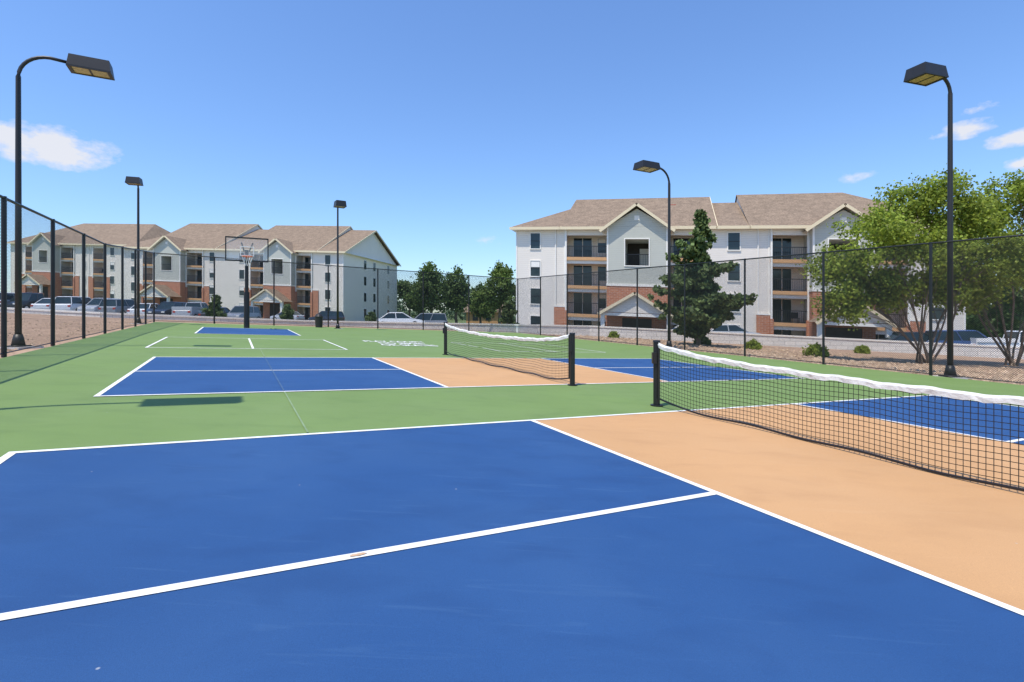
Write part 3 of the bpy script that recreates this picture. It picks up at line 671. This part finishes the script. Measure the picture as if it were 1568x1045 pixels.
for (u,v,r,am) in [(80,226,.09,1.3),(15,210,.06,1.3),(1487,197,.04,1.1),(1557,212,.04,1.2),(1568,250,.03,1.1),(1440,208,.02,.7),(1312,270,.035,.35),(750,370,.04,.25),(1500,165,.03,.4)]:
    d=Vector((u-784,790,485-v)).normalized()
    s1=N.new('ShaderNodeVectorMath'); s1.operation='SUBTRACT'; Lk.new(tc.outputs['Generated'],s1.inputs[0]); s1.inputs[1].default_value=d
    s2=N.new('ShaderNodeVectorMath'); s2.operation='MULTIPLY'; Lk.new(s1.outputs[0],s2.inputs[0]); s2.inputs[1].default_value=(1,1,2.6)
    ln=N.new('ShaderNodeVectorMath'); ln.operation='LENGTH'; Lk.new(s2.outputs[0],ln.inputs[0])
    q=MM('MULTIPLY',MM('MAXIMUM',MM('SUBTRACT',1.0,MM('DIVIDE',ln.outputs['Value'],r)),0.0),am)
    mask=q if mask is None else MM('MAXIMUM',mask,q)
mp=N.new('ShaderNodeMapping'); mp.inputs['Scale'].default_value=(1,1,1.8); Lk.new(tc.outputs['Generated'],mp.inputs['Vector'])
nz=N.new('ShaderNodeTexNoise'); nz.inputs['Scale'].default_value=26; nz.inputs['Detail'].default_value=7; nz.inputs['Roughness'].default_value=.6; Lk.new(mp.outputs[0],nz.inputs['Vector'])
f=MM('ADD',mask,MM('MULTIPLY',MM('SUBTRACT',nz.outputs['Fac'],.5),2.4))
f=MM('MULTIPLY',f,MM('MINIMUM',MM('MULTIPLY',mask,5.0),1.0))
mr=N.new('ShaderNodeMapRange'); mr.inputs['From Min'].default_value=.08; mr.inputs['From Max'].default_value=.75; mr.inputs['To Max'].default_value=.9; Lk.new(f,mr.inputs['Value'])
mx=N.new('ShaderNodeMixRGB'); Lk.new(mr.outputs[0],mx.inputs[0]); Lk.new(tint.outputs[0],mx.inputs[1]); mx.inputs[2].default_value=(6.3,6.3,6.6,1)
Lk.new(mx.outputs[0],bg.inputs['Color'])

cam=bpy.data.cameras.new('camera'); co=bpy.data.objects.new('camera',cam); scene.collection.objects.link(co)
co.location=(0,0,1.2); co.rotation_euler=(math.radians(90),0,0); cam.sensor_width=36; cam.lens=790/1568*36; cam.shift_y=-37.5/1568
cam.clip_start=.05; cam.clip_end=4000; scene.camera=co
scene.view_settings.view_transform='Standard'; scene.view_settings.look='None'; scene.view_settings.exposure=0
print('elev',math.degrees(elev),'az',math.degrees(azim))
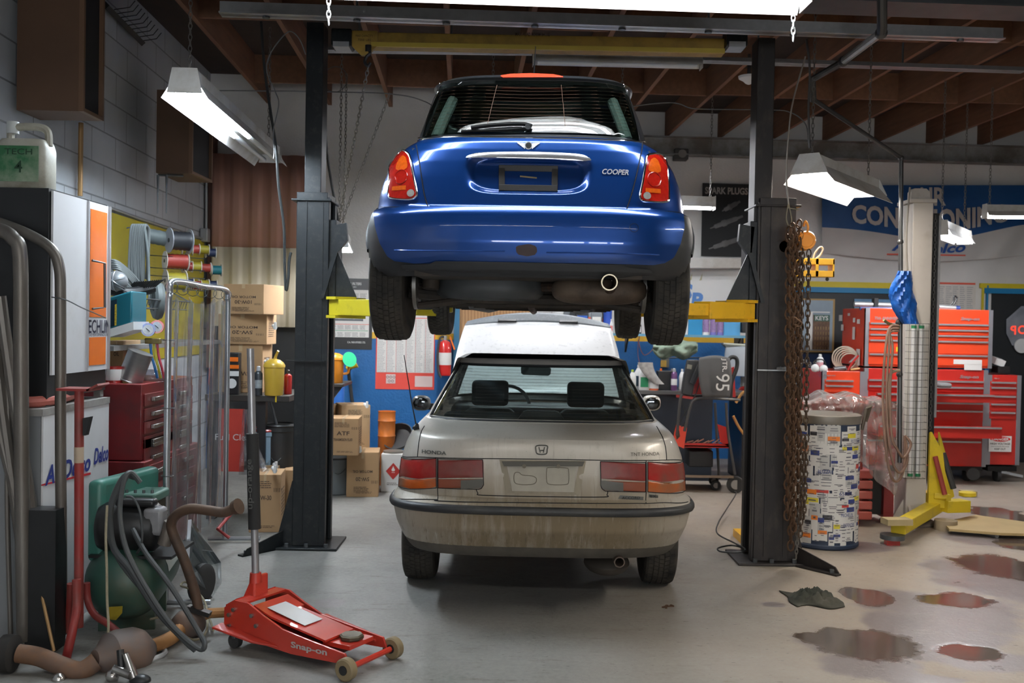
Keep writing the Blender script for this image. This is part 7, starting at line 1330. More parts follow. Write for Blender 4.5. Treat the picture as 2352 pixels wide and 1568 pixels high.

···

TASK → Your copy should repeat each entry above exactly but contain no pictures.

CORRECT OUTPUT →
Write part 3 of the bpy script that recreates this picture. It picks up at line 671. This part finishes the script. Measure the picture as if it were 1568x1045 pixels.
for (u,v,r,am) in [(80,226,.09,1.3),(15,210,.06,1.3),(1487,197,.04,1.1),(1557,212,.04,1.2),(1568,250,.03,1.1),(1440,208,.02,.7),(1312,270,.035,.35),(750,370,.04,.25),(1500,165,.03,.4)]:
    d=Vector((u-784,790,485-v)).normalized()
    s1=N.new('ShaderNodeVectorMath'); s1.operation='SUBTRACT'; Lk.new(tc.outputs['Generated'],s1.inputs[0]); s1.inputs[1].default_value=d
    s2=N.new('ShaderNodeVectorMath'); s2.operation='MULTIPLY'; Lk.new(s1.outputs[0],s2.inputs[0]); s2.inputs[1].default_value=(1,1,2.6)
    ln=N.new('ShaderNodeVectorMath'); ln.operation='LENGTH'; Lk.new(s2.outputs[0],ln.inputs[0])
    q=MM('MULTIPLY',MM('MAXIMUM',MM('SUBTRACT',1.0,MM('DIVIDE',ln.outputs['Value'],r)),0.0),am)
    mask=q if mask is None else MM('MAXIMUM',mask,q)
mp=N.new('ShaderNodeMapping'); mp.inputs['Scale'].default_value=(1,1,1.8); Lk.new(tc.outputs['Generated'],mp.inputs['Vector'])
nz=N.new('ShaderNodeTexNoise'); nz.inputs['Scale'].default_value=26; nz.inputs['Detail'].default_value=7; nz.inputs['Roughness'].default_value=.6; Lk.new(mp.outputs[0],nz.inputs['Vector'])
f=MM('ADD',mask,MM('MULTIPLY',MM('SUBTRACT',nz.outputs['Fac'],.5),2.4))
f=MM('MULTIPLY',f,MM('MINIMUM',MM('MULTIPLY',mask,5.0),1.0))
mr=N.new('ShaderNodeMapRange'); mr.inputs['From Min'].default_value=.08; mr.inputs['From Max'].default_value=.75; mr.inputs['To Max'].default_value=.9; Lk.new(f,mr.inputs['Value'])
mx=N.new('ShaderNodeMixRGB'); Lk.new(mr.outputs[0],mx.inputs[0]); Lk.new(tint.outputs[0],mx.inputs[1]); mx.inputs[2].default_value=(6.3,6.3,6.6,1)
Lk.new(mx.outputs[0],bg.inputs['Color'])

cam=bpy.data.cameras.new('camera'); co=bpy.data.objects.new('camera',cam); scene.collection.objects.link(co)
co.location=(0,0,1.2); co.rotation_euler=(math.radians(90),0,0); cam.sensor_width=36; cam.lens=790/1568*36; cam.shift_y=-37.5/1568
cam.clip_start=.05; cam.clip_end=4000; scene.camera=co
scene.view_settings.view_transform='Standard'; scene.view_settings.look='None'; scene.view_settings.exposure=0
print('elev',math.degrees(elev),'az',math.degrees(azim))
Keep writing the Blender script for this image. This is part 7, starting at line 1330. More parts follow. Write for Blender 4.5. Treat the picture as 2352 pixels wide and 1568 pixels high.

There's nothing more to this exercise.